Sales at Polestar declined by almost £1m a month last year, with the continuing fall-off in newspaper circulations hitting its contract gravure supplement printing business.
In the year to 30 September 2014, sales at Polestar Print Holdings fell by £22.5m, or 9.4%, to £216.4m. According to reports in PrintWeek Polestar said that lower sales of paper accounted for £11.3m of the decline, with the remaining £11.2m – the equivalent to £933,000 a month – caused by “falling run lengths and pagination levels”.
EBITDA (earnings before interest, taxes, depreciation and amortisation) was down to £34.9m (2013: £37m), while the group was back in the red at the operating level after posting an operating profit of £1.8m in the prior year. The operating loss for 2014 was £5.4m, and the pre-tax loss for the year increased by £5.6m to £14.9m.
Polestar said its Sheffield gravure site had been forced to take on lower-margin commercial work in the face of declining contractual demand from key newspaper clients.
The firm stated: “This transition away from gravure reinforces the group’s strategy of investing in more flexible, higher-speed large pagination web offset presses.”
The year involved considerable change and upheaval at the business. Polestar became sole supplier to publisher Time Inc UK from July 2014, and the first of its two new 96pp Goss Sunday 5000 presses began printing two months later.
Polestar said: “The investment programme will impact on underlying EBITDA with considerable efficiency gains in material usage, labour reduction and overhead savings, which will materialise in 2015 and beyond and will support underlying earnings growth.”
The short-grain 64pp Goss web that completed the first tranche of its £50m web offset reinvestment plan started up at the beginning of this year.
The firm spent £10.8m on redundancies, business reorganisation and relocation, and asset writedowns as a result of restructuring its old print sites, which included the closure of Polestar Colchester and Polestar Petty in Leeds. The total number of employees reduced by 129 to 1,718.

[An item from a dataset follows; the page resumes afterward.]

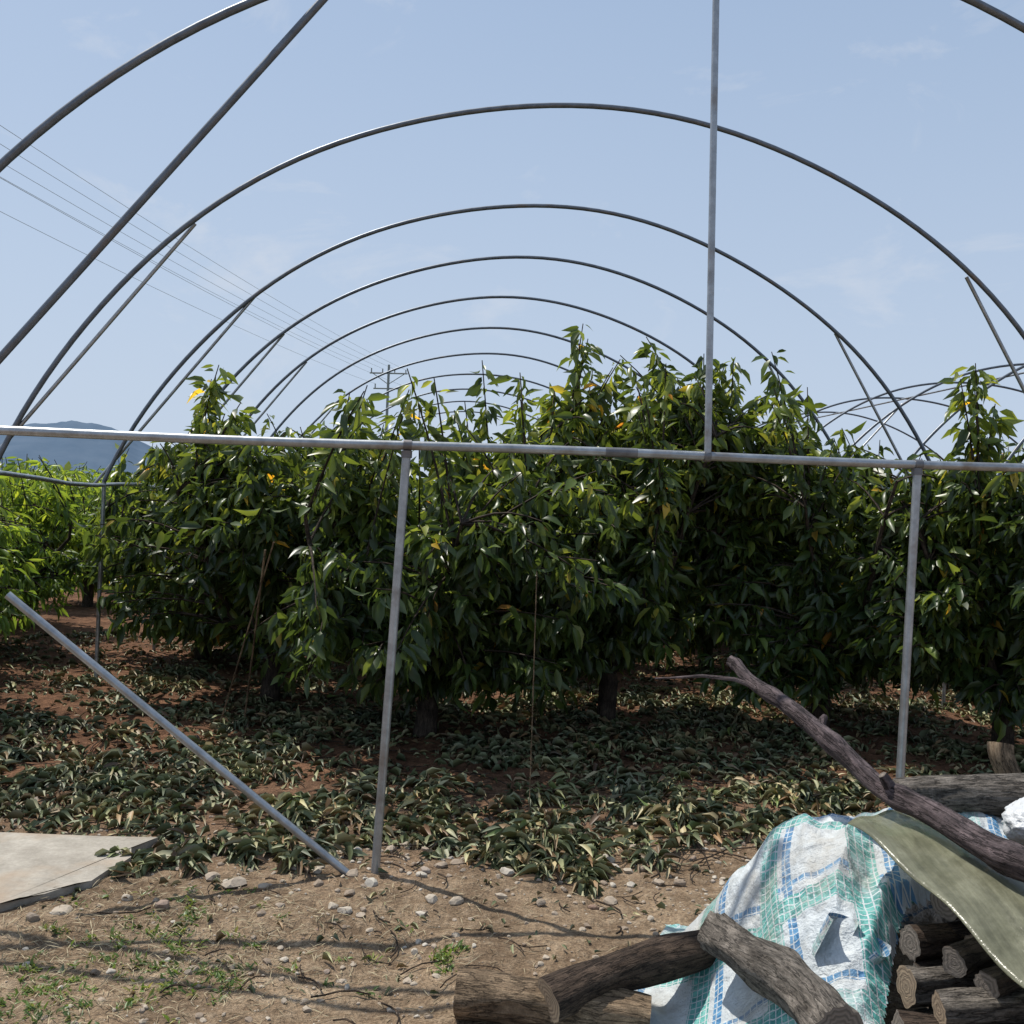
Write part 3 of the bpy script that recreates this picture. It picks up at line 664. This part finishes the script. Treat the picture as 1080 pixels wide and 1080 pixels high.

Polestar also produced £94,000 of work for River Publishing, which was acquired by Polestar’s owner Sun Capital in May 2014. Further similar M&A deals could be on the cards.
“Polestar and its ultimate parent company Sun Capital, have entered into discussions with a number of businesses in related but growing sectors of the market… Polestar, Sun and River will continue to look at opportunities in this sector to consolidate the market and strengthen ties with its customer base,” the group said.
Polestar refinanced in April 2015 with new credit facilities from Barclays and a £90m loan from Proventus Capital Partners.